# Material to process start

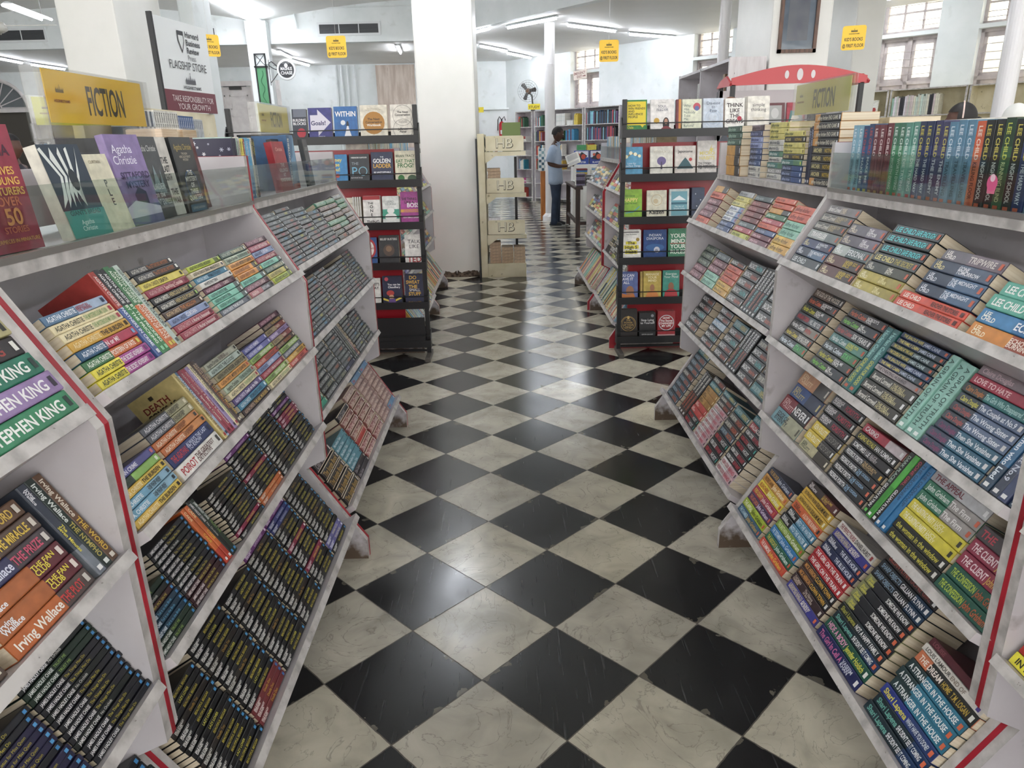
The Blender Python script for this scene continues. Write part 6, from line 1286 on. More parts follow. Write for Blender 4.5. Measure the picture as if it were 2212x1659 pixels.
# ================================================================== CREAM STEEL RACK WITH HB ENDS
t = thing('steel_book_rack', 'cream steel rack with raised HB end plates beside the white column', 'rack', T(-.29, 8.07, 0))
for y_ in (0, .9): mb = MB(); mb.bbox(0, .075, y_, y_ + .05, 0, 1.55, CREAM, bev=.004); obj('post', mb, t)
mb = MB(); mb.box(-.02, -.005, -.0, .95, 0, 1.5, BLACKM); obj('back_strip', mb, t)
for k, z in enumerate((1.305, .87, .42)):
    mb = MB(); mb.box(.09, .51, 0, .95, z + .03, z + .045, CREAM); mb.prism([(.08, z + .06), (.52, z + .06), (.52, z + .015), (.19, z + .015), (.13, z - .03), (.08, z - .06)], 1, -.006, .02, CREAM); obj('shelf', mb, t)
    mb = MB(); zz = z + .065
    pts = [(.09, zz), (.50, zz)] + [(.48 + .02 * cos(a), zz + .135 + .02 * sin(a)) for a in (0, pi / 4, pi / 2)] + [(.11 + .02 * cos(a), zz + .135 + .02 * sin(a)) for a in (pi / 2, 3 * pi / 4, pi)]
    mb.prism(pts, 1, -.012, 0, CREAM); e = obj('end_plate', mb, t)
    p = PR(); p.text('HB', .29, zz + .08, .10, '#4a4226', 'c', bold=1, sx=1.05); p.text('HB', .288, zz + .082, .094, '#e0d9bc', 'c', bold=0, sx=1.05); obj('raised_letters', p.mb, e, T(0, -.0125, 0) @ RX(90))
mb = MB(); mb.bbox(.075, .51, 0, .95, 0, .155, CREAM, bev=.004); mb.box(.10, .42, -.004, 0, .02, .10, CREAM); obj('base_drawer', mb, t)
mb = MB(); mb.box(.40, .43, .5, .53, .15, 1.3, BLACKM); mb.box(.2, .43, .5, .53, .95, .98, BLACKM); obj('rear_post', mb, t)
HG = 'books stored in the cream steel rack'
def stk(x, z, n, th, wd, c, lab, hard=False):
    for i in range(n):
        book(T(-.29 + x + random.uniform(-.003, .003), 8.09 + random.uniform(0, .01), z + i * th), wd, th - .001, .2, (c, c, .5, '', '#111', '', '#111', None), '%s book, %s from the bottom %s' % (cname(c), ORD[i], lab), HG, 'stored_book')
stk(.10, .157, 7, .034, .125, '#c8a888', 'of the left stack above the drawer')
stk(.235, .157, 5, .036, .13, '#c4a684', 'of the middle stack above the drawer')
stk(.375, .157, 5, .036, .125, '#c8ac8c', 'of the right stack above the drawer')
stk(.10, .47, 6, .032, .13, '#e0dee0', 'of the white stack on the lower HB shelf')
stk(.25, .47, 2, .03, .2, '#9a2430', 'of the red pair on the lower HB shelf')
stk(.10, .92, 8, .034, .14, '#b89a78', 'of the tan stack on the middle HB shelf')
for i, (x, c, a) in enumerate(((.06, '#23262a', 20), (.10, '#2a3a2e', 17), (.14, '#a8b83a', 15), (.19, '#a02834', 8))):
    B = Matrix(((0, 0, 1, 0), (0, 1, 0, 0), (-1, 0, 0, .17), (0, 0, 0, 1)))
    book(T(-.29 + x, 8.12, 1.352) @ RY(-a) @ B, .17, .028, .14, (c, c, .5, '', '#111', '', '#111', None), '%s book leaning on top of the cream HB rack' % cname(c), HG, 'stored_book')
mb = MB(); mb.bbox(.27, .47, .05, .3, 1.352, 1.66, mat('#6a7a46', .55), bev=.004); tag(obj('olive_box_file', mb, None, T(-.29, 8.07, 0)), 'olive green box standing on the cream HB rack', 'box')

# ================================================================== HANGING SIGNS AND BOARDS
def kids(x, y, z, yaw, label):
    t = thing('hanging_sign', label, 'sign', T(x, y, z) @ RZ(yaw), 'yellow hanging floor signs')
    w_, h_ = .20, .205
    pts = []
    for (cx, cz, a0) in ((w_ / 2 - .02, h_ / 2 - .02, 0), (-w_ / 2 + .02, h_ / 2 - .02, 90), (-w_ / 2 + .02, -h_ / 2 + .02, 180), (w_ / 2 - .02, -h_ / 2 + .02, 270)):
        for q in (0, 30, 60, 90): pts.append((cx + .02 * cos(R(a0 + q)), cz + .02 * sin(R(a0 + q))))
    mb = MB(); mb.prism(pts[::-1], 1, -.002, .002, mat('#efc23a', .45)); b_ = obj('panel', mb, t)
    p = PR(); p.text("KID'S BOOKS", 0, -.012, .028, '#2c2a1c', 'c', .155, 1); p.text('@ FIRST FLOOR', 0, -.065, .028, '#2c2a1c', 'c', .18, 1); castle(p, 0, .055, .055, '#6a5a1c'); p.text('HIGGINBOTHAMS', 0, .034, .008, '#4a3c14', 'c', .09, 1)
    obj('lettering', p.mb, b_, T(0, -.0025, 0) @ RX(90))
    mb = MB(); mb.tube([(0, 0, h_ / 2), (0, 0, (3.9 - z) if y < 13 else 1)], .0012, mat('#d8d8d4', .5), 5); obj('thread', mb, t)
kids(1.10, 8.0, 2.325, 0, 'yellow KIDS BOOKS sign hanging right of the white column before the window')
kids(-1.69, 8.0, 2.42, 0, 'yellow KIDS BOOKS sign hanging left of the white column under the air vent')
kids(-2.98, 8.0, 2.46, 38, 'yellow KIDS BOOKS sign hanging beside the white sign board')
kids(3.25, 7.2, 2.30, -18, 'yellow KIDS BOOKS sign hanging right of the framed picture')
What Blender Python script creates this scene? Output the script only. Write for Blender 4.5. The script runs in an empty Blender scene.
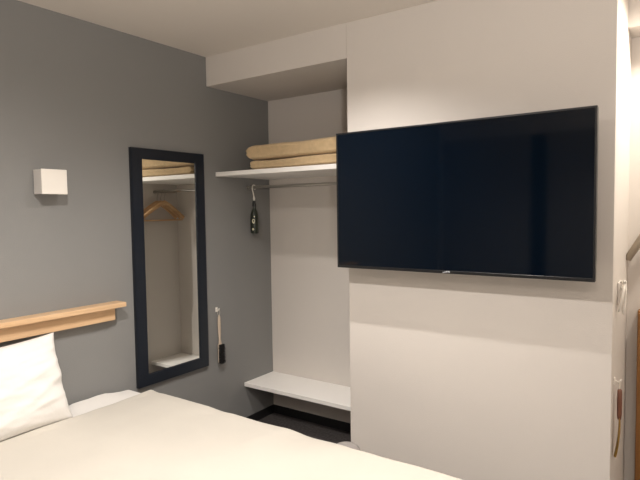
import bpy, bmesh, math, random
from mathutils import Vector, Matrix, noise
random.seed(7)
scn = bpy.context.scene
COL = scn.collection
PI = math.pi

# ------------------------------------------------------------------ materials
def mat(name, col, rough=0.6, metal=0.0, spec=0.5, bump=None, vary=None, sheen=0.0, coat=0.0):
    """bump=(scale, strength, detail)   vary=(scale, amount) soft tone variation"""
    m = bpy.data.materials.new(name); m.use_nodes = True
    nt = m.node_tree; b = nt.nodes['Principled BSDF']
    b.inputs['Base Color'].default_value = (*col, 1)
    b.inputs['Roughness'].default_value = rough
    b.inputs['Metallic'].default_value = metal
    b.inputs['Specular IOR Level'].default_value = spec
    if sheen: b.inputs['Sheen Weight'].default_value = sheen
    if coat: b.inputs['Coat Weight'].default_value = coat
    tc = nt.nodes.new('ShaderNodeTexCoord')
    if bump:
        n = nt.nodes.new('ShaderNodeTexNoise'); n.inputs['Scale'].default_value = bump[0]
        n.inputs['Detail'].default_value = bump[2] if len(bump) > 2 else 3
        bp = nt.nodes.new('ShaderNodeBump'); bp.inputs['Strength'].default_value = bump[1]
        bp.inputs['Distance'].default_value = 0.01
        nt.links.new(tc.outputs['Object'], n.inputs['Vector'])
        nt.links.new(n.outputs['Fac'], bp.inputs['Height'])
        nt.links.new(bp.outputs['Normal'], b.inputs['Normal'])
    if vary:
        n = nt.nodes.new('ShaderNodeTexNoise'); n.inputs['Scale'].default_value = vary[0]
        n.inputs['Detail'].default_value = 2
        r = nt.nodes.new('ShaderNodeValToRGB')
        r.color_ramp.elements[0].position = .3; r.color_ramp.elements[1].position = .7
        r.color_ramp.elements[0].color = (*[c * (1 - vary[1]) for c in col], 1)
        r.color_ramp.elements[1].color = (*[min(1, c * (1 + vary[1])) for c in col], 1)
        nt.links.new(tc.outputs['Object'], n.inputs['Vector'])
        nt.links.new(n.outputs['Fac'], r.inputs['Fac'])
        nt.links.new(r.outputs['Color'], b.inputs['Base Color'])
    return m

def wood(name, c0, c1, rough=0.45, axis='Y', scale=18):
    m = bpy.data.materials.new(name); m.use_nodes = True
    nt = m.node_tree; b = nt.nodes['Principled BSDF']; b.inputs['Roughness'].default_value = rough
    tc = nt.nodes.new('ShaderNodeTexCoord'); mp = nt.nodes.new('ShaderNodeMapping')
    s = [scale] * 3; s['XYZ'.index(axis)] = scale * .06; mp.inputs['Scale'].default_value = s
    n = nt.nodes.new('ShaderNodeTexNoise'); n.inputs['Scale'].default_value = 2.0
    n.inputs['Detail'].default_value = 5; n.inputs['Distortion'].default_value = 1.2
    r = nt.nodes.new('ShaderNodeValToRGB')
    r.color_ramp.elements[0].position = .3; r.color_ramp.elements[1].position = .72
    r.color_ramp.elements[0].color = (*c0, 1); r.color_ramp.elements[1].color = (*c1, 1)
    bp = nt.nodes.new('ShaderNodeBump'); bp.inputs['Strength'].default_value = .12; bp.inputs['Distance'].default_value = .003
    nt.links.new(tc.outputs['Object'], mp.inputs['Vector']); nt.links.new(mp.outputs['Vector'], n.inputs['Vector'])
    nt.links.new(n.outputs['Fac'], r.inputs['Fac']); nt.links.new(r.outputs['Color'], b.inputs['Base Color'])
    nt.links.new(n.outputs['Fac'], bp.inputs['Height']); nt.links.new(bp.outputs['Normal'], b.inputs['Normal'])
    return m

M = {}
M['grey_paper'] = mat('grey_wallpaper', (.228, .228, .224), .75, spec=.25, bump=(220, .12), vary=(1.2, .025))
M['cream_paper'] = mat('cream_wallpaper', (.635, .595, .555), .8, spec=.25, bump=(260, .12), vary=(1.1, .012))
M['ceil_paper'] = mat('ceiling_paper', (.74, .69, .635), .85, spec=.2, bump=(240, .12))
M['skirting'] = mat('dark_skirting', (.012, .012, .013), .5)
M['floor'] = mat('charcoal_carpet_tile', (.11, .10, .10), .95, spec=.1, bump=(400, .5), vary=(60, .2))
M['white_board'] = mat('white_laminate', (.84, .82, .79), .45)
M['white_plastic'] = mat('white_plastic', (.80, .765, .71), .4)
M['white_seam'] = mat('white_plastic_side', (.66, .63, .60), .5)
M['navy_frame'] = mat('navy_black_frame', (.006, .010, .018), .42, bump=(60, .05))
M['mirror'] = mat('mirror_glass', (.90, .91, .88), .0, metal=1.0)
M['tv_body'] = mat('television_black_plastic', (.008, .008, .009), .3)
M['tv_screen'] = mat('television_screen', (.0009, .0032, .0075), .06, spec=.36)
M['tv_logo'] = mat('pale_logo_print', (.45, .47, .50), .4)
M['chrome'] = mat('brushed_steel', (.50, .48, .45), .3, metal=1.0)
M['dark_metal'] = mat('dark_metal', (.05, .045, .042), .45, metal=.6)
M['wood_rail'] = wood('light_oak', (.56, .36, .20), (.70, .49, .30), .4, 'Y', 14)
M['wood_hanger'] = wood('beech_wood', (.52, .30, .14), (.68, .44, .24), .35, 'Y', 30)
M['wood_pale'] = wood('pale_wood', (.50, .40, .31), (.62, .52, .42), .5, 'Z', 40)
M['wood_red'] = wood('reddish_wood', (.13, .05, .03), (.22, .09, .055), .4, 'Z', 40)
M['wood_door'] = wood('amber_wood', (.20, .085, .02), (.30, .14, .04), .4, 'Z', 14)
M['brass'] = mat('brass_colour', (.42, .27, .07), .35, metal=.55)
M['bristle'] = mat('black_bristle', (.010, .009, .009), .8, bump=(500, .8))
M['blanket'] = mat('tan_fleece', (.58, .43, .25), .95, spec=.1, bump=(180, .6, 6), vary=(35, .07), sheen=.25)
M['sheet'] = mat('white_cotton', (.74, .72, .69), .85, spec=.15, bump=(40, .08), sheen=.1)
M['pillow'] = mat('white_pillow_cotton', (.72, .705, .685), .85, spec=.15, bump=(45, .1), sheen=.1)
M['duvet'] = mat('cream_duvet_cotton', (.545, .515, .46), .9, spec=.12, bump=(30, .08), vary=(3, .015), sheen=.1)
M['bed_wood'] = wood('dark_bed_base', (.05, .035, .025), (.09, .06, .04), .5, 'X', 12)
M['green_glass'] = mat('dark_green_glossy', (.017, .024, .015), .25, coat=.4)
M['black_plastic'] = mat('black_plastic', (.012, .012, .012), .4)
M['cream_mark'] = mat('cream_print', (.66, .62, .46), .5)
M['cord_dark'] = mat('dark_cord', (.07, .05, .04), .7)
M['cord_white'] = mat('white_cord', (.75, .70, .62), .7)
M['bin'] = mat('pale_grey_plastic', (.36, .335, .325), .45)
M['rail_beige'] = mat('beige_vinyl_bar', (.30, .25, .19), .55)  # tone of shaded wall, for the bar that stands for a shadow
M['night_glass'] = mat('night_window_glass', (.01, .012, .018), .05)
M['door_grey'] = mat('grey_door_panel', (.30, .28, .26), .6)
M['grey_metal'] = mat('window_grey_metal', (.25, .25, .25), .4, metal=.5)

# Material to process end

* [Written exercise]:
All lines in the data that contain the word "picture" should be copied.

* [Solution for this task]:
The Blender Python script for this scene continues. Write part 6, from line 1286 on. More parts follow. Write for Blender 4.5. Measure the picture as if it were 2212x1659 pixels.
kids(3.25, 7.2, 2.30, -18, 'yellow KIDS BOOKS sign hanging right of the framed picture')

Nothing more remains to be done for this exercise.